12En s’intéressant aux enjeux de l’économie de l’attention, c’est non seulement le concept de « spectacle », mais aussi la schématisation bourdieusienne du champ littéraire que Vincent Kaufmann tente d’amender : non seulement le pôle de l’avant-garde n’existe plus, mais l’autorité interne au champ, garante de son autonomie, est en perte de vitesse et se voit concurrencée par une nouvelle autorité de la visibilité (p. 21). Si la témérité de Kaufmann a de quoi faire sourciller les héritiers de Bourdieu, elle a le mérite de remettre sur le métier la pensée du sociologue sans céder aux sirènes de l’apparente démocratisation de la fonction de l’écrivain. En remontant à la grande époque de la télévision, Kaufmann refuse en effet le seul enthousiasme face aux réseaux sociaux, et s’efforce de penser les déterminations conjointes des sphères de l’écrit, de la vidéo et des réseaux, qui toutes affectent à leur manière la « fonction-auteur ».

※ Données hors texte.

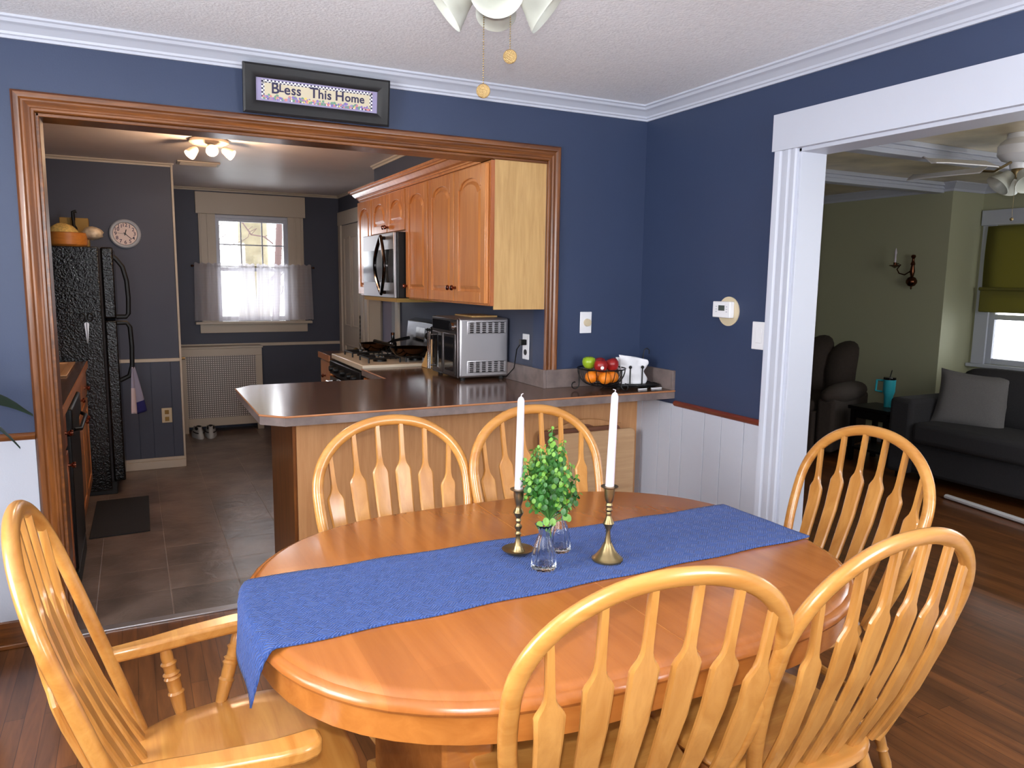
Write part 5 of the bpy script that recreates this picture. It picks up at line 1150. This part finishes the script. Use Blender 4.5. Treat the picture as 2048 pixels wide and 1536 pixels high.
# sconce
sn = thing('wall_sconce', 'small brass candle wall sconce on the sage living room wall', 'sconce', (LX, 1.02, 1.44))
T = Matrix.Translation((LX-.03, 1.02, 0))
MB().lathe([(.0001, 1.44), (.008, 1.45), (.006, 1.465), (.03, 1.475), (.046, 1.50), (.046, 1.52), (.032, 1.545), (.012, 1.555), (.016, 1.57), (.022, 1.60), (.014, 1.65), (.02, 1.665), (.012, 1.69), (.010, 1.71), (.02, 1.73), (.016, 1.745), (.0001, 1.75)], (LX-.035, 1.02, 0), 20).build('backplate', 'bronze', sn)
MB().tube([(LX-.05, 1.03, 1.60), (LX-.07, 1.07, 1.57), (LX-.09, 1.11, 1.585), (LX-.10, 1.125, 1.62), (LX-.09, 1.10, 1.66), (LX-.09, 1.13, 1.67), (LX-.10, 1.15, 1.64)], .006, n=6).build('arm', 'bronze', sn)
MB().lathe([(.004, 1.63), (.03, 1.645), (.05, 1.65), (.048, 1.655), (.012, 1.66), (.014, 1.68), (.0001, 1.68)], (LX-.10, 1.15, 0), 18).build('drip_pan', 'bronze', sn)
MB().lathe([(.009, 1.68), (.008, 1.75), (.012, 1.765), (.004, 1.80), (.0001, 1.81)], (LX-.10, 1.15, 0), 12).build('candle_tube', 'candle', sn)
# sofa
so = thing('sofa', 'dark charcoal sofa with loose back cushions beneath the living room window', 'sofa', (3.1, -.6, 0))
S0, S1 = 2.67, 3.56
B(S0+.05, S1, -1.85, .36, .06, .30).build('base', 'sofa_grey', so, bevel=.03, bseg=3)
B(S0, S1, .19, .385, .05, .625).build('armrest', 'sofa_grey', so, bevel=.035, bseg=3); B(S0, S1, -1.95, -1.75, .05, .625).build('armrest', 'sofa_grey', so, bevel=.035, bseg=3)
B(S1-.2, S1+.02, -1.90, .37, .06, .78).build('backrest', 'sofa_grey', so, bevel=.05, bseg=3)
for (a, b_) in ((-.80, .18), (-1.74, -.81)):
    B(S0-.01, S1-.2, a, b_, .30, .46).build('seat_cushion', 'sofa_grey', so, bevel=.04, bseg=4)
    def cu(u, v, a=a, b_=b_): 
        return None
    f = MB().sphere((0, 0, 0), 1, 24); f.v = [(S1-.32+.13*x, (a+b_)/2+(b_-a)*.5*(abs(y)**.45)*(1 if y > 0 else -1), .66+.23*(abs(z)**.45)*(1 if z > 0 else -1)-.02*cos(y*1.5)) for x, y, z in f.v]
    f.build('back_cushion', 'sofa_grey', so, smooth=70)
for (x, y) in ((S0+.08, .30), (S0+.08, -1.8), (S1-.1, .30), (S1-.1, -1.8)): B(x-.025, x+.025, y-.025, y+.025, 0, .07).build('leg', 'black', so)
def pillow(c, w_, h, th_, T, m, name, lab, cat):
    f = MB()
    for s_ in (1, -1):
        def fn(u, v, s_=s_):
            a, b_ = 2*u-1, 2*v-1; e = (1-a**4)*(1-b_**4); pin = 1-.07*(1-a*a)*0-.0
            x = a*w_/2*(1-.09*(1-b_*b_)*abs(a)); z = b_*h/2*(1-.09*(1-a*a)*abs(b_)); return T @ Vector((x, s_*th_/2*max(0, e)**.5, z))
        f.grid(fn, 16, 16)
    o = f.build(name, m, smooth=70); tag(o, lab, cat); return o
pillow(None, .49, .44, .14, TR((3.03, -.03, .625), radians(-14), radians(4), radians(-68)), 'pillow_grey', 'throw_pillow', 'square mid grey throw pillow leaning against the sofa arm', 'pillow')
o = MB().tube([(2.50, -.24, .019), (2.44, -.60, .019), (2.37, -1.0, .019)], .016, n=8, flat=1.4).build('floor_strip', 'plastic_white'); tag(o, 'slim white strip lying on the floor along the sofa front', 'strip')
# side table and tumbler
sd = thing('side_table', 'small dark side table with shelf between the recliner and the sofa', 'side table', (3.02, .72, 0))
B(2.85, 3.20, .52, .90, .44, .47).build('top', 'black', sd, bevel=.005); B(2.88, 3.17, .55, .87, .37, .44).build('apron', 'black', sd); B(2.88, 3.17, .55, .87, .10, .12).build('shelf', 'black', sd)
for x in (2.885, 3.165):
    for y in (.555, .865): B(x-.017, x+.017, y-.017, y+.017, 0, .44).build('leg', 'black', sd)
tu = thing('tumbler', 'turquoise handled tumbler with straw on the dark side table', 'tumbler', (3.06, .68, .47))
MB().lathe([(.0001, .471), (.032, .471), (.034, .56), (.046, .60), (.048, .70), (.046, .70), (.0001, .69)], (3.06, .68, 0), 28).build('cup_body', 'teal', tu)
MB().lathe([(.047, .70), (.049, .705), (.047, .72), (.0001, .722)], (3.06, .68, 0), 28).build('lid', 'glass_dark', tu)
MB().tube([(3.04, .725, .69), (3.02, .77, .69), (3.02, .775, .60), (3.04, .725, .595)], .009, n=8).build('handle', 'teal', tu)
MB().tube([(3.06, .68, .72), (3.065, .67, .78)], .004, n=8).build('straw', 'black', tu)
# recliner
rcn = thing('recliner', 'dark brown padded recliner armchair half hidden by the doorway', 'armchair', (2.9, 1.45, 0))
RT = TR((2.92, 1.48, 0), 0, 0, radians(18))
def rbox(x0, x1, y0, y1, z0, z1, name, bev=.05, m='recliner_brown', rx=0):
    T = RT
    return MB().box(x0, x1, y0, y1, z0, z1, T=T).build(name, m, rcn, bevel=bev, bseg=4)
rbox(-.42, .38, -.32, .32, .0, .40, 'base', .02); rbox(-.45, .30, -.30, .30, .38, .50, 'seat_cushion', .05)
f = MB().sphere((0, 0, 0), 1, 24); f.v = [RT @ Vector((-.02+.42*(abs(x)**.7)*(1 if x > 0 else -1), -.41+.10*y, .54+.09*z)) for x, y, z in f.v]; f.build('armrest', 'recliner_brown', rcn, smooth=70)
f = MB().sphere((0, 0, 0), 1, 24); f.v = [RT @ Vector((-.02+.42*(abs(x)**.7)*(1 if x > 0 else -1), .41+.10*y, .54+.09*z)) for x, y, z in f.v]; f.build('armrest', 'recliner_brown', rcn, smooth=70)
rbox(-.40, .36, -.48, -.33, .06, .52, 'side_panel', .03); rbox(-.40, .36, .33, .48, .06, .52, 'side_panel', .03)
for (y0, y1, zt) in ((-.36, -.12, .96), (-.13, .13, 1.0), (.12, .36, .96)):
    f = MB().sphere((0, 0, 0), 1, 20); f.v = [RT @ Vector((.28+.13*x+.18*max(0, z), (y0+y1)/2+(y1-y0)*.56*y, .70+(zt-.70)*(abs(z)**.5)*(1 if z > 0 else -1))) for x, y, z in f.v]; f.build('back_cushion', 'recliner_brown', rcn, smooth=70)
# living room ceiling fan
LF = Vector((2.10, -.735, 0))
lfn = thing('ceiling_fan', 'white and brass ceiling fan with tulip lights in the living room', 'ceiling fan', (LF.x, LF.y, 1.95))
MB().lathe([(.0001, LZ), (.07, LZ-.001), (.075, LZ-.03), (.10, LZ-.05), (.115, LZ-.07), (.115, LZ-.12), (.09, LZ-.15), (.05, LZ-.165), (.045, LZ-.20), (.0001, LZ-.20)], LF, 32).build('motor_housing', 'plastic_white', lfn)
MB().lathe([(.035, LZ-.20), (.04, LZ-.215), (.03, LZ-.25), (.0001, LZ-.26)], LF, 24).build('light_kit', 'brass', lfn)
for k in range(5):
    a = radians(96+72*k); dr = Vector((cos(a), sin(a), 0)); pp = Vector((-dr.y, dr.x, 0)); vs = []
    for (r_, w_) in ((.19, .045), (.3, .06), (.56, .072), (.63, .055), (.64, .03)):
        for s_ in (-1, 1):
            for h_ in (0, .006): vs.append(LF+dr*r_+pp*(w_*s_)+Vector((0, 0, LZ-.185+h_-.022*s_)))
    fs = []
    for j in range(4): b0 = 4*j; b1 = 4*(j+1); fs += [(b0, b0+2, b1+2, b1), (b0+1, b1+1, b1+3, b0+3), (b0, b1, b1+1, b0+1), (b0+2, b0+3, b1+3, b1+2)]
    fs += [(0, 1, 3, 2), (16, 18, 19, 17)]
    MB()._add(vs, fs).build('blade', 'plastic_white', lfn)
    MB().tube([LF+dr*.06+Vector((0, 0, LZ-.165)), LF+dr*.13+Vector((0, 0, LZ-.20)), LF+dr*.22+Vector((0, 0, LZ-.186))], .008, n=6).build('blade_arm', 'brass', lfn)
for a in (150, 240, 330, 60):
    a = radians(a); dr = Vector((cos(a), sin(a), 0)); bell(lfn, LF+Vector((0, 0, LZ-.225))+dr*.04, dr*.7+Vector((0, 0, -.7)), 1.05)
f = MB(); [f.sphere((LF.x-.02, LF.y, LZ-.27-.006*i), .0022, 6) for i in range(34)]; f.sphere((LF.x-.02, LF.y, LZ-.485), .010, 10); f.build('pull_chain', 'brass', lfn)

# ------------------------------------------------------------------ outside
struct(B(-12, 12, 4.5, 22, -1.2, -1.1).build('ground', 'snow', smooth=0)); struct(B(4.4, 40, -20, 4.4, -1.2, -1.1).build('ground_side', 'snow', smooth=0))
def tree(x, y, r, lean, lab, m, seed, nb=0):
    random.seed(seed); t = thing('tree', lab, 'tree', (x, y, -1.1))
    pts = [(x+lean*i/8*6, y, -1.1+9*i/8) for i in range(9)]; MB().tube(pts, [r*(1.15-.06*i+random.uniform(-.03, .03)) for i in range(9)], n=16).build('trunk', m, t, smooth=60)
    f = MB()
    for i in range(nb):
        h = random.uniform(1.2, 5); a = random.uniform(0, 2*pi); p = Vector((x+lean*h/9*6, y, h)); L_ = random.uniform(.5, 1.6); pts = [p]; rr_ = [r*.22]
        for k in range(5):
            p = p+Vector((cos(a)*L_/5+random.uniform(-.08, .08), sin(a)*.1, random.uniform(.02, .22)*L_)); pts.append(p.copy()); rr_.append(r*.22*(1-k/5)*.7+.004)
            q = p.copy(); sp_ = [q.copy()]
            for _ in range(4): q = q+Vector((random.uniform(-.13, .13), random.uniform(-.05, .05), random.uniform(-.06, .14))); sp_.append(q.copy())
            f.tube(sp_, .005, n=4)
        f.tube(pts, rr_, n=6)
    if nb: f.build('branches', 'bark_grey', t)
tree(-.93, 8.2, .21, 0.01, 'thick pale trunked tree centred outside the kitchen window', 'bark', 1, 3)
tree(-1.95, 7.6, .022, .06, 'slender twiggy tree left outside the kitchen window', 'bark_grey', 2, 34)
tree(-.95, 7.0, .045, .10, 'leaning thin reddish tree right outside the kitchen window', 'bark_grey', 6, 8)
bh = thing('neighbour_house', 'red brick neighbour house low outside the living room window', 'building', (15, .0, -1.1))
B(14, 18, .9, 3.8, -1.1, 1.5).build('wall', 'brick_red', bh); B(13.8, 18.2, .7, 4.0, 1.5, 1.7).build('roof', 'snow', bh)
lump('bush', 'bush', (11, .75, .15), .55, (1, 1, .8), 'grey green bush outside below the living room window', 'bush', 9)
for l_, loc, aim, sx_, sy_ in (('portal_kitchen', (-1.445, FY+.14, 1.55), (-1.445, 0, 1.55), .72, 1.04), ('portal_living', (BXX+.14, -.1, 1.2), (0, -.1, 1.2), 1.0, 1.2)):
    p_ = light(l_, 'AREA', loc, 1, (1, 1, 1), sx_, sy_, aim=aim); p_.data.cycles.is_portal = True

13Conformément à l’image idéale qu’il se fait de la recherche (liberté de penser, capacité à se soustraire aux impératifs de l’hyper-citation), Kaufmann se livre, dans Dernières nouvelles du spectacle, à un exercice de « haute verve13 », parfois hâtif (« Proust et Shakespeare sont ce qu’ils sont parce qu’ils ne répondent pas sur Facebook, et ceux qui le font ne seront jamais Proust ou Shakespeare », p. 239), souvent incendiaire, mais toujours soutenu par une vivacité de ton14 qui souligne l’urgence de se saisir de ces enjeux… Espérons que d’autres sauront entendre cet appel, en accordant à la fois plus de crédit à l’obstination, l’endurance et la ruse de la littérature, capable de foisonner dans un climat économique et médiatique globalement hostile15, et en attachant un peu moins d’importance à certains cas, indéniablement intéressants, mais moins représentatifs d’un état du champ que propices à la déploration.